Sia Fava che Preto furono insigniti di Medaglia d’oro alla memoria.
Giovanni Roveda, dopo le prime cure prestategli a Verona, fu trasferito a Milano e dopo la liberazione divenne il primo sindaco di Torino.
Su questa rocambolesca operazione, degna di un copione cinematografico, sono rimasti alcuni dubbi, in parte anche suffragati da alcune enigmatiche dichiarazioni di Roveda stesso: durante la sparatoria seguita alla fuga, chi ha ferito Roveda? Il direttore del carcere che sparava da una finestra del primo piano ovvero Roveda fu colpito da fuoco amico?
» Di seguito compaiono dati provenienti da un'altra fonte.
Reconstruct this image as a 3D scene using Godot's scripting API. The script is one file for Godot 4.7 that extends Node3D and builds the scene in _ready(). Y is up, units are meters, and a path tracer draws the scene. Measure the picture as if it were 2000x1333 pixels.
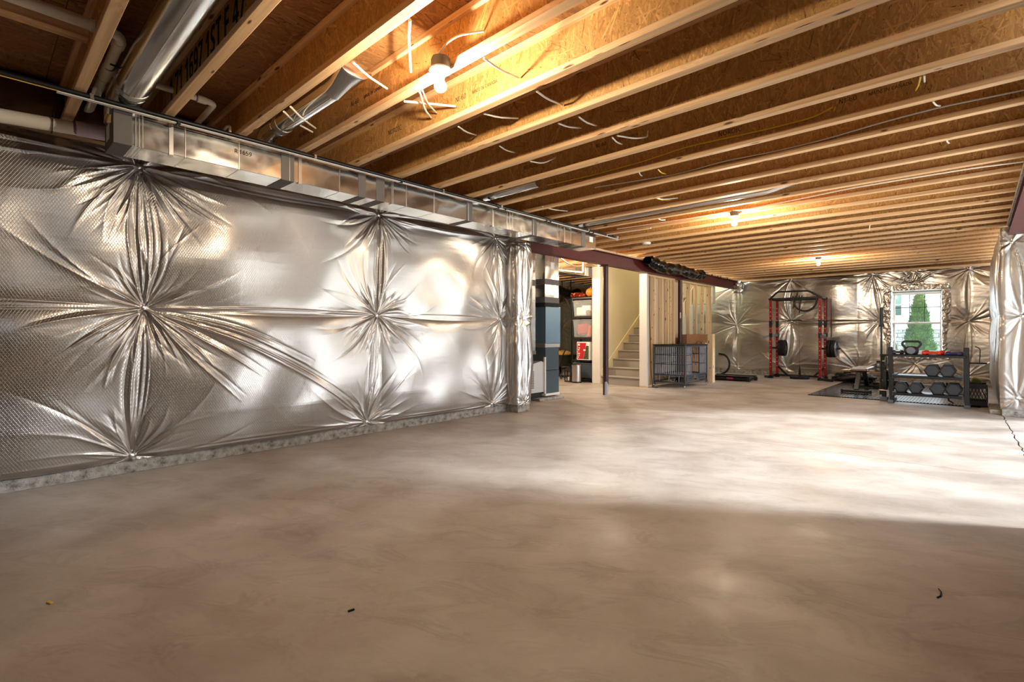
extends Node3D
# An unfinished basement: foil-faced insulation blankets on the walls, bare I-joists above,
# a concrete slab, ducts and pipes, a stair, and a home gym at the far end.
# x to the right along the joists, -z along the long left wall, y up, metres.

const CEIL := 2.72          # underside of the joists
const DEEP := 0.302         # joist depth
const PITCH := 0.4877       # joist spacing
const FIRST := -0.985       # far edge of the first joist in view
const WL := -5.13           # face of the left wall
const WB := -15.2           # face of the back wall
const WR := 0.27            # face of the right wall

var M := {}
var rng := RandomNumberGenerator.new()
var used := {}


func _ready() -> void:
	rng.seed = 7
	set_camera()
	set_light()
	make_materials()
	build_shell()
	build_ceiling()
	build_foil()
	build_ducts()
	build_beams()
	build_stairs()
	build_utility()
	build_gym()
	build_small()


func set_camera() -> void:
	var cam := Camera3D.new()
	cam.name = "camera"
	cam.projection = Camera3D.PROJECTION_FRUSTUM
	cam.near = 0.05
	cam.far = 200.0
	cam.size = 1333.0 / 976.0 * cam.near
	cam.frustum_offset = Vector2(0, -13.5 / 976.0 * cam.near)
	cam.position = Vector3(0, 1.15, 0)
	cam.rotation.y = atan(907.0 / 976.0)
	add_child(cam)
	cam.current = true


func set_light() -> void:
	var sky := ProceduralSkyMaterial.new()
	sky.sky_top_color = Color(0.80, 0.87, 0.95)
	sky.sky_horizon_color = Color(0.95, 0.97, 0.98)
	sky.ground_bottom_color = Color(0.70, 0.71, 0.70)
	sky.ground_horizon_color = Color(0.80, 0.82, 0.83)
	sky.sky_energy_multiplier = SKY_E
	sky.ground_energy_multiplier = SKY_E * 1.25
	var env := Environment.new()
	env.background_mode = Environment.BG_SKY
	env.sky = Sky.new()
	env.sky.sky_material = sky
	env.tonemap_mode = Environment.TONE_MAPPER_LINEAR
	env.tonemap_exposure = EXPOSURE
	env.sdfgi_enabled = true
	env.ssao_enabled = true
	env.ssil_enabled = true
	var we := WorldEnvironment.new()
	we.name = "world"
	we.environment = env
	add_child(we)
	# low hazy sun through the glazed bay on the right, and the sky's light at the far window
	var sun := DirectionalLight3D.new()
	sun.name = "sun"
	sun.light_color = Color(0.94, 0.975, 1.0)
	sun.light_energy = SUN_E
	sun.light_angular_distance = 12.0
	sun.shadow_enabled = true
	sun.sky_mode = DirectionalLight3D.SKY_MODE_LIGHT_ONLY
	add_child(sun)
	var high := deg_to_rad(SUN_HIGH)
	var along := Vector2(-2.97, 1.6).normalized() * cos(high)
	sun.look_at_from_position(Vector3.ZERO, Vector3(along.x, -sin(high), along.y))
	daylight("window_daylight", Vector3(-1.06, 1.45, -15.44), Vector3(0, PI, 0), Vector2(0.86, 1.45), WIN_E, Color(0.90, 0.955, 1.0))


const SUN_E := 5.4
const SUN_HIGH := 25.0
const EXPOSURE := 1.0
const SKY_E := 2.2
const WIN_E := 1.5
const BULB_E := 2.5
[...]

Del carcere degli Scalzi, distrutto durante il bombardamento alleato dell’11 ottobre 1944, oggi resta unicamente una parte del muro perimetrale dove è stata lasciata l’insegna originale di marmo con la scritta CARCERE GIUDIZIARIO. Sull’area dell’ex-convento sono stati costruiti eleganti condomini di abitazioni e uffici. Nel cortile interno c’è una stele d’acciaio a ricordo dell’assalto al carcere, mal sopportata dagli attuali abitanti, che ogni 25 aprile sono “costretti” ad assistere alle cerimonie commemorative di un sempre più sparuto gruppo di antifascisti militanti.